The myth of Fulani hegemony was also furthered with the rise of a group called the “Kaduna Mafia” which in the 1970s, established themselves to maintain and further old Northern political interest, in an era when a young generation of old Northern intellectuals and bureaucrats felt that though a Northerner, Gowon, was Head of state, but the actual power resided in Western Nigeria. The activities of the Kaduna Mafia was, like all mythologies, larger than life, and gave credence to a Northern mission to perpetuate itself in power –through the connivance largely of the so-called “Hausa-Fulani” and by all means necessary, including violence. This view has not been helped with the rise of President Buhari, a Fulani as president. But when we examine it closely, we will see that what propels political power in Nigeria is mythology.

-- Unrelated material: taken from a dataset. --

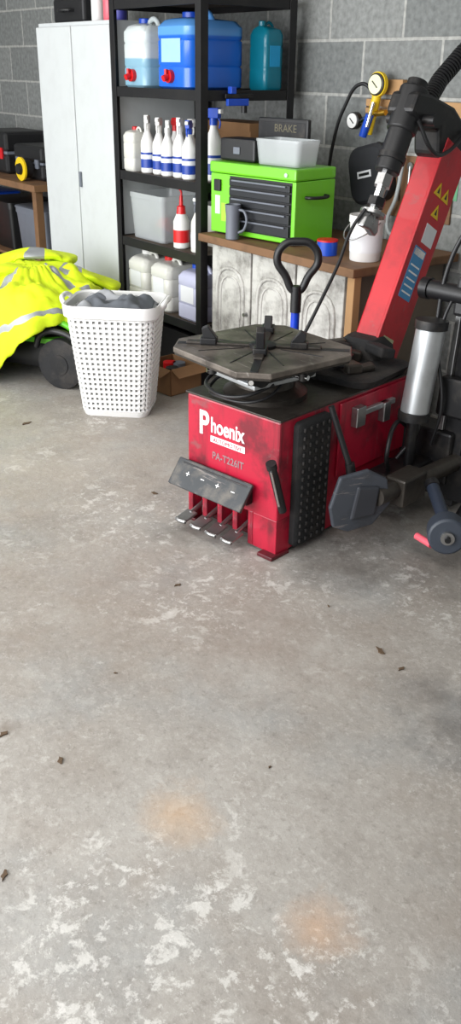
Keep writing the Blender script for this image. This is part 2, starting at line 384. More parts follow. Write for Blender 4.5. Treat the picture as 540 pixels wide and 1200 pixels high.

Everything wrong with Nigeria now is associated with the “hegemonic” Hausa-Fulani. One writes this as a cautionary treatise. Being Igbo in Nigeria, it is imperative that one does not participate in this kind of myth-making frenzy that breeds a hatred of the “other.” Once, the Igbo themselves had suffered on account of what became circulated among other Nigerians as “Igbo domination” of Nigeria. The Igbo, others said, were plotting to dominate Nigeria, and this fear of “Igbo domination” led to the massacres of the Igbo. It is important that we do not associate an entire Fulani people with the kind of intrigue that would instigate Nigerians against them.

If Cattle herds who happen to be Fulani commit murder, they should be arrested and treated on their individual basis. If the Hausa and the Yoruba clash in Ife, and the police seem to act with partiality against the Yoruba in arresting them, the incompetence of the police should not be associated with a “Hausa-Fulani” plot or hegemony. If Buhari acts or fails to act as president, it should not be a “Fulani plot.” We must dispense with these dead-end essentialisms. As I say again, because of its unique complexity, no single ethnic entity can establish a hegemony over Nigerians.